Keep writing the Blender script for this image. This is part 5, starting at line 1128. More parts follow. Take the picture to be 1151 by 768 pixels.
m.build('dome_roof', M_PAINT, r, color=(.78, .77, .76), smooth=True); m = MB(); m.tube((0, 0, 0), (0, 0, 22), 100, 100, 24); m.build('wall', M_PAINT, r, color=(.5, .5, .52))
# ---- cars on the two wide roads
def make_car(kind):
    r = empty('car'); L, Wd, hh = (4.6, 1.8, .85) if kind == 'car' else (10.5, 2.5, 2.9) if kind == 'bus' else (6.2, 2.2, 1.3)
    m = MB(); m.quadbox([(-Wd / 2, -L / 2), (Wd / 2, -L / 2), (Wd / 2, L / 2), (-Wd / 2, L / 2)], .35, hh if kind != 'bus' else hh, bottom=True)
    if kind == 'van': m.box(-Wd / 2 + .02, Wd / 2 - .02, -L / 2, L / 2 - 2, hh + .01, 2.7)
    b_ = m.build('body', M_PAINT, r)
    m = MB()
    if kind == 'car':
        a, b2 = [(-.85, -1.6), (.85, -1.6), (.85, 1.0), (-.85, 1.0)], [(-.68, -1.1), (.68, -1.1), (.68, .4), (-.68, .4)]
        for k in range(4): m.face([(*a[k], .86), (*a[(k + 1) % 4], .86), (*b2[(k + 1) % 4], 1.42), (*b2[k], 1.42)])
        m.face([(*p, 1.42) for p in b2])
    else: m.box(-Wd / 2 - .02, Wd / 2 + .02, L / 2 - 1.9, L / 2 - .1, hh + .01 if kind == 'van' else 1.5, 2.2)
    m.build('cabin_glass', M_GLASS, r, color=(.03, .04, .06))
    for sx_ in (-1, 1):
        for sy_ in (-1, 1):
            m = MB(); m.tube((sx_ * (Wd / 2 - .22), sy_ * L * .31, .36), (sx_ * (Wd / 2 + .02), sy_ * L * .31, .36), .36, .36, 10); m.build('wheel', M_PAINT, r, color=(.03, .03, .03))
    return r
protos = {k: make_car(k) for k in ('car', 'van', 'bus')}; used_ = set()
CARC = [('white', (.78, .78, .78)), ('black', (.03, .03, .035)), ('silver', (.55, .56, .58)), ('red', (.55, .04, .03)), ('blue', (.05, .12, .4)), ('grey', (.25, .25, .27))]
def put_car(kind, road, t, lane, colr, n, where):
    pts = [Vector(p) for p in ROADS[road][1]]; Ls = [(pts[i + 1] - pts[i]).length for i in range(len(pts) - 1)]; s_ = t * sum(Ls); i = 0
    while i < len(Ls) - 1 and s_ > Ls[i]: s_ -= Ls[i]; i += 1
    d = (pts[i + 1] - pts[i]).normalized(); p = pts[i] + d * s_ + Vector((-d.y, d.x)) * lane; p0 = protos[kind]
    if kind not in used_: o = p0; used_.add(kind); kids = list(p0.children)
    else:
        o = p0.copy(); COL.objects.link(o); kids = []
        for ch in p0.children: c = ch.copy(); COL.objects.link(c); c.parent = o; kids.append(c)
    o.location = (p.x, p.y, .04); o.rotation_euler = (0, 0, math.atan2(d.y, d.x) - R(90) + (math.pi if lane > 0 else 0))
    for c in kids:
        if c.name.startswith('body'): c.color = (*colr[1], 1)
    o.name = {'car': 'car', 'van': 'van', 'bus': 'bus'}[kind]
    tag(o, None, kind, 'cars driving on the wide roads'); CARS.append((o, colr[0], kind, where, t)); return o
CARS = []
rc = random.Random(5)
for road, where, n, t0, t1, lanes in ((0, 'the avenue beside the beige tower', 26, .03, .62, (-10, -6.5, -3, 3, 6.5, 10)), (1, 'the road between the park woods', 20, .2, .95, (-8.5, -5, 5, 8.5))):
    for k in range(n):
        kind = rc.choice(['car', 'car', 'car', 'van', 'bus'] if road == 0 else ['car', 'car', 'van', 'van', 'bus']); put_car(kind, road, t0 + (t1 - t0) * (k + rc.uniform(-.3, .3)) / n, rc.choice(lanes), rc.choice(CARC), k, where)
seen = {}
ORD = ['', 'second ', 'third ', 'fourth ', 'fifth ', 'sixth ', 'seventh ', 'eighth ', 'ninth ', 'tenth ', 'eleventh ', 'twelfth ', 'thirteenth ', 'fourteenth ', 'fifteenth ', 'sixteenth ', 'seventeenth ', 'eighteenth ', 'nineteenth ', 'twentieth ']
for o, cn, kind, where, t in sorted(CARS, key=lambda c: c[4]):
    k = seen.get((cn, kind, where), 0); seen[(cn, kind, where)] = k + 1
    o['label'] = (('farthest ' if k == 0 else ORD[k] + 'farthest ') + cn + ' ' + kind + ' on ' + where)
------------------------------
Each line above must be reproduced exactly as it stands.

Keep writing the Blender script for this image. This is part 5, starting at line 1128. More parts follow. Take the picture to be 1151 by 768 pixels.
m.build('dome_roof', M_PAINT, r, color=(.78, .77, .76), smooth=True); m = MB(); m.tube((0, 0, 0), (0, 0, 22), 100, 100, 24); m.build('wall', M_PAINT, r, color=(.5, .5, .52))
# ---- cars on the two wide roads
def make_car(kind):
    r = empty('car'); L, Wd, hh = (4.6, 1.8, .85) if kind == 'car' else (10.5, 2.5, 2.9) if kind == 'bus' else (6.2, 2.2, 1.3)
    m = MB(); m.quadbox([(-Wd / 2, -L / 2), (Wd / 2, -L / 2), (Wd / 2, L / 2), (-Wd / 2, L / 2)], .35, hh if kind != 'bus' else hh, bottom=True)
    if kind == 'van': m.box(-Wd / 2 + .02, Wd / 2 - .02, -L / 2, L / 2 - 2, hh + .01, 2.7)
    b_ = m.build('body', M_PAINT, r)
    m = MB()
    if kind == 'car':
        a, b2 = [(-.85, -1.6), (.85, -1.6), (.85, 1.0), (-.85, 1.0)], [(-.68, -1.1), (.68, -1.1), (.68, .4), (-.68, .4)]
        for k in range(4): m.face([(*a[k], .86), (*a[(k + 1) % 4], .86), (*b2[(k + 1) % 4], 1.42), (*b2[k], 1.42)])
        m.face([(*p, 1.42) for p in b2])
    else: m.box(-Wd / 2 - .02, Wd / 2 + .02, L / 2 - 1.9, L / 2 - .1, hh + .01 if kind == 'van' else 1.5, 2.2)
    m.build('cabin_glass', M_GLASS, r, color=(.03, .04, .06))
    for sx_ in (-1, 1):
        for sy_ in (-1, 1):
            m = MB(); m.tube((sx_ * (Wd / 2 - .22), sy_ * L * .31, .36), (sx_ * (Wd / 2 + .02), sy_ * L * .31, .36), .36, .36, 10); m.build('wheel', M_PAINT, r, color=(.03, .03, .03))
    return r
protos = {k: make_car(k) for k in ('car', 'van', 'bus')}; used_ = set()
CARC = [('white', (.78, .78, .78)), ('black', (.03, .03, .035)), ('silver', (.55, .56, .58)), ('red', (.55, .04, .03)), ('blue', (.05, .12, .4)), ('grey', (.25, .25, .27))]
def put_car(kind, road, t, lane, colr, n, where):
    pts = [Vector(p) for p in ROADS[road][1]]; Ls = [(pts[i + 1] - pts[i]).length for i in range(len(pts) - 1)]; s_ = t * sum(Ls); i = 0
    while i < len(Ls) - 1 and s_ > Ls[i]: s_ -= Ls[i]; i += 1
    d = (pts[i + 1] - pts[i]).normalized(); p = pts[i] + d * s_ + Vector((-d.y, d.x)) * lane; p0 = protos[kind]
    if kind not in used_: o = p0; used_.add(kind); kids = list(p0.children)
    else:
        o = p0.copy(); COL.objects.link(o); kids = []
        for ch in p0.children: c = ch.copy(); COL.objects.link(c); c.parent = o; kids.append(c)
    o.location = (p.x, p.y, .04); o.rotation_euler = (0, 0, math.atan2(d.y, d.x) - R(90) + (math.pi if lane > 0 else 0))
    for c in kids:
        if c.name.startswith('body'): c.color = (*colr[1], 1)
    o.name = {'car': 'car', 'van': 'van', 'bus': 'bus'}[kind]
    tag(o, None, kind, 'cars driving on the wide roads'); CARS.append((o, colr[0], kind, where, t)); return o
CARS = []
rc = random.Random(5)
for road, where, n, t0, t1, lanes in ((0, 'the avenue beside the beige tower', 26, .03, .62, (-10, -6.5, -3, 3, 6.5, 10)), (1, 'the road between the park woods', 20, .2, .95, (-8.5, -5, 5, 8.5))):
    for k in range(n):
        kind = rc.choice(['car', 'car', 'car', 'van', 'bus'] if road == 0 else ['car', 'car', 'van', 'van', 'bus']); put_car(kind, road, t0 + (t1 - t0) * (k + rc.uniform(-.3, .3)) / n, rc.choice(lanes), rc.choice(CARC), k, where)
seen = {}
ORD = ['', 'second ', 'third ', 'fourth ', 'fifth ', 'sixth ', 'seventh ', 'eighth ', 'ninth ', 'tenth ', 'eleventh ', 'twelfth ', 'thirteenth ', 'fourteenth ', 'fifteenth ', 'sixteenth ', 'seventeenth ', 'eighteenth ', 'nineteenth ', 'twentieth ']
for o, cn, kind, where, t in sorted(CARS, key=lambda c: c[4]):
    k = seen.get((cn, kind, where), 0); seen[(cn, kind, where)] = k + 1
    o['label'] = (('farthest ' if k == 0 else ORD[k] + 'farthest ') + cn + ' ' + kind + ' on ' + where)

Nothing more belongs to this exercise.